Lily Dale: Awakening
by Wendy Corsi Straub
Walker Books
Reviewed by Melissa
Calla's perfect life is falling apart. Her boyfriend of two years broke up (by text message) with her in April (for another girl, she just knows it), and now her mother's died in a freak accident. That's bad enough, but her father had signed up to teach during a sabbatical at a university in California, and he wasn't originally planning on Calla and her mother joining him. So, Calla's going to have to go to Lily Dale to live with her grandmother Delia, whom she hasn't seen in 10 years (excepting the funeral of course).
Once in Lily Dale, weird things begin happening to Calla. She sees ghosts. She has nightmares. She smells flowers that aren't there. She hears noises coming from unwound music boxes. Sees the time on an unplugged clock. It doesn't help that Lily Dale is the "World's Largest Center for the Religion of Spiritualism". In other words, a hot-spot to connect with those not of this world. Her grandmother is one of "them": a medium. It takes Calla a while to deal with this information, but with all the things that keep happening to her, she begins wondering if she just might not be one of "them", too.
This book works on many levels: it's a book about loss and grief, but it's also a mystery and a ghost story. I thought Straub did an excellent job writing about Calla's grief over her mother, and being able to find comfort in other teenagers who have also lost their parents. There are a lot of tears in this book. And a lot of comparison to others. But, at the heart of it, I could believe that this is the way that this particular 17-year-old would deal with her mother's grief. But I never felt that the grief got the best of Calla; it never stopped her from being a proactive character.
Straub also packed the book with grumpiness and anger, which also could be tied to Calla's grief. She was angry at her mother for hiding her past, but also anger at the situation. At Lily Dale. Calla's disbelief at the whole psychic profession, treating her grandma's "profession" with skepticism and contempt, and her gradual acceptance of it was a believable process. If those "occurrences" happened to me, I might just believe I was psychic, too.
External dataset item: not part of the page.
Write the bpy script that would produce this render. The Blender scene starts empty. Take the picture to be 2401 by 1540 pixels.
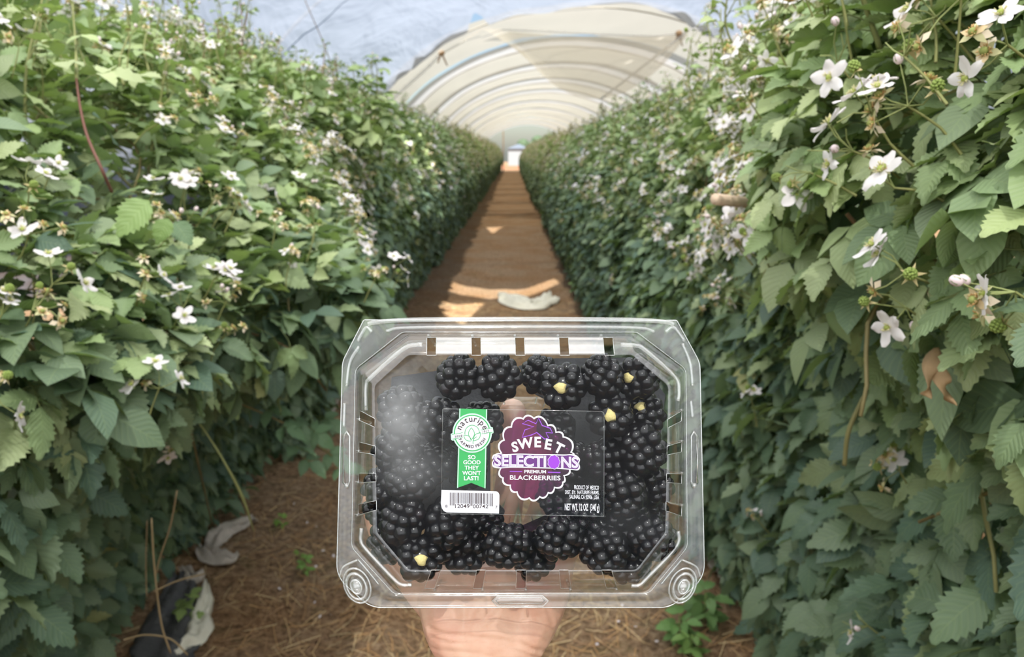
import bpy, math, random
import numpy as np
from mathutils import Vector, Matrix, Quaternion, noise

S = bpy.context.scene
COL = S.collection

# ------------------------------------------------------------------ camera
PITCH = math.radians(13.3)
FPX = 1734.0                       # focal length in pixels of the 2401 px frame
cp, sp = math.cos(PITCH), math.sin(PITCH)
CAM = np.array([0.0, 0.0, 1.5])
CR = np.array([1.0, 0, 0]); CF = np.array([0, cp, -sp]); CU = np.array([0, sp, cp])
cam_data = bpy.data.cameras.new('camera')
cam_data.sensor_width = 36.0
cam_data.lens = FPX / 2401 * 36.0
cam_data.clip_start = 0.02; cam_data.clip_end = 500
cam_data.dof.use_dof = True
cam_data.dof.focus_distance = 0.362
cam_data.dof.aperture_fstop = 14.5
cam = bpy.data.objects.new('camera', cam_data); COL.objects.link(cam)
cam.location = CAM; cam.rotation_euler = (math.pi / 2 - PITCH, 0, 0)
S.camera = cam

# ------------------------------------------------------------------ sky, sun, exposure
SUN = np.array([-0.05, -0.50, 0.85]); SUN /= np.linalg.norm(SUN)
world = bpy.data.worlds.new('sky'); S.world = world; world.use_nodes = True
wn = world.node_tree.nodes; wl = world.node_tree.links
sky = wn.new('ShaderNodeTexSky'); sky.sky_type = 'NISHITA'; sky.sun_disc = False
sky.sun_elevation = math.asin(SUN[2]); sky.sun_rotation = math.atan2(SUN[0], SUN[1])
sky.air_density = 1.0; sky.dust_density = 1.5
wl.new(sky.outputs[0], wn['Background'].inputs[0]); wn['Background'].inputs[1].default_value = 0.075
sun_data = bpy.data.lights.new('sun', 'SUN'); sun_data.energy = 6.6; sun_data.angle = math.radians(0.6)
sun_data.color = (1.0, 0.95, 0.87)
sun = bpy.data.objects.new('sun', sun_data); COL.objects.link(sun); sun.location = (-3, -12, 20)
sun.rotation_euler = Vector(SUN).to_track_quat('Z', 'Y').to_euler()
S.view_settings.view_transform = 'Standard'; S.view_settings.look = 'None'
S.view_settings.gamma = 1.0; S.view_settings.use_curve_mapping = False
S.view_settings.exposure = 1.15
cy_ = S.cycles
cy_.max_bounces = 7; cy_.diffuse_bounces = 4; cy_.glossy_bounces = 3; cy_.transmission_bounces = 3
cy_.transparent_max_bounces = 20; cy_.caustics_reflective = False; cy_.caustics_refractive = False
cy_.sample_clamp_indirect = 6.0
cy_.use_adaptive_sampling = True; cy_.adaptive_threshold = 0.02
cy_.use_denoising = True

# ------------------------------------------------------------------ helpers
RNG = np.random.default_rng(7)
random.seed(7)

def ray(px, py):
    return CF + CR * ((px - 1200.5) / FPX) + CU * ((770 - py) / FPX)
def at(px, py, d):
    """World point at depth d along the view axis behind a measured photo pixel."""
    return CAM + ray(px, py) * d
def on_ground(px, py, z=0.0):
    r = ray(px, py); return CAM + r * ((z - CAM[2]) / r[2])

def norm(v):
    v = np.asarray(v, float); return v / (np.linalg.norm(v, axis=-1, keepdims=True) + 1e-12)

class MB:
    """Collects pieces of ONE mesh."""
    def __init__(self): self.v, self.f, self.uv, self.t, self.n = [], [], [], [], 0
    def add(self, v, faces, uv=None, tint=None, mat=0):
        v = np.asarray(v, float).reshape(-1, 3)
        if len(v) == 0: return
        groups = faces if isinstance(faces, list) and len(faces) and isinstance(faces[0], np.ndarray) and faces[0].ndim == 2 else None
        if groups is None:
            by = {}
            for f in faces: by.setdefault(len(f), []).append(list(f))
            groups = [np.array(g, int) for g in by.values()]
        for g in groups: self.f.append((g + self.n, mat))
        self.v.append(v)
        self.uv.append(np.zeros((len(v), 2)) if uv is None else np.asarray(uv, float))
        if tint is None: tint = (1, 1, 1)
        tint = np.asarray(tint, float)
        self.t.append(np.tile(tint, (len(v), 1)) if tint.ndim == 1 else tint)
        self.n += len(v)
    def mesh(self, name, mats, offset=(0, 0, 0), smooth=True):
        me = bpy.data.meshes.new(name)
        V = np.concatenate(self.v) - np.asarray(offset, float)
        me.vertices.add(len(V)); me.vertices.foreach_set('co', V.ravel())
        loops, starts, mi, s = [], [], [], 0
        for g, m in self.f:
            k = g.shape[1]; loops.append(g.ravel()); starts.append(s + k * np.arange(len(g))); s += g.size
            mi.append(np.full(len(g), m))
        loops = np.concatenate(loops); starts = np.concatenate(starts); mi = np.concatenate(mi)
        me.loops.add(len(loops)); me.loops.foreach_set('vertex_index', loops.astype(np.int32))
        me.polygons.add(len(starts)); me.polygons.foreach_set('loop_start', starts.astype(np.int32))
        me.polygons.foreach_set('material_index', mi.astype(np.int32))
        me.polygons.foreach_set('use_smooth', np.full(len(starts), smooth))
        a = me.attributes.new('tint', 'FLOAT_COLOR', 'POINT')
        t = np.concatenate(self.t); a.data.foreach_set('color', np.c_[t, np.ones(len(t))].ravel())
        a = me.attributes.new('leafuv', 'FLOAT2', 'POINT'); a.data.foreach_set('vector', np.concatenate(self.uv).ravel())
        for m in (mats if isinstance(mats, (list, tuple)) else [mats]): me.materials.append(m)
        me.update(calc_edges=True)
        if len(V) < 40000: me.validate()
        return me
    def build(self, name, mats, parent=None, offset=(0, 0, 0), smooth=True):
        o = bpy.data.objects.new(name, self.mesh(name, mats, offset, smooth)); COL.objects.link(o)
        if parent is not None: o.parent = parent
        return o

def tag(o, label=None, cat=None, group=None, kind=None):
    if label: o['label'] = label
    if cat: o['category'] = cat
    if group: o['group'] = group
    if kind: o['kind'] = kind
    return o
def empty(name, loc=(0, 0, 0)):
    o = bpy.data.objects.new(name, None); COL.objects.link(o); o.location = loc; o.empty_display_size = 0.05
    return o
def link_copy(src, parent=None):
    c = src.copy(); COL.objects.link(c); c.parent = parent
    for ch in src.children: link_copy(ch, c)
    return c

def tube(mb, pts, r, sides=6, tint=None, mat=0, caps=True, closed=False):
    pts = np.asarray(pts, float); n = len(pts)
    r = np.full(n, r) if np.isscalar(r) else np.asarray(r, float)
    if closed: tan = norm(np.roll(pts, -1, 0) - np.roll(pts, 1, 0))
    else: tan = norm(np.gradient(pts, axis=0))
    ref = np.array([0, 0, 1.0]) if abs(tan[0][2]) < .9 else np.array([1.0, 0, 0])
    u = norm(np.cross(tan[0], ref)); U = []
    for t in tan:
        u = norm(u - t * np.dot(u, t)); U.append(u)
    U = np.array(U); W = np.cross(tan, U)
    a = np.linspace(0, 2 * math.pi, sides, endpoint=False)
    ring = pts[:, None] + r[:, None, None] * (U[:, None] * np.cos(a)[None, :, None] + W[:, None] * np.sin(a)[None, :, None])
    fs = []
    m = n if closed else n - 1
    for i in range(m):
        j = (i + 1) % n
        for k in range(sides):
            l = (k + 1) % sides
            fs.append([i * sides + k, i * sides + l, j * sides + l, j * sides + k])
    if caps and not closed:
        fs.append(list(range(sides))[::-1]); fs.append([(n - 1) * sides + k for k in range(sides)])
    tt = None if tint is None else tint
    mb.add(ring.reshape(-1, 3), fs, tint=tt, mat=mat)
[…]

But, at its heart, this book is a ghost story and a mystery. Who are those ghosts that Calla keeps seeing? Why does the clock read 3:17, every time? What does her mother's past have to do with it all? What about the lake? Straub kept me hanging on the edge of my seat for the last third of the book. My only complaint is that just as Calla is beginning to figure it out, the book ends. Thankfully, there will be a sequel -- Lily Dale: Believing -- published in April, 2008. I, for one, want to know the answers.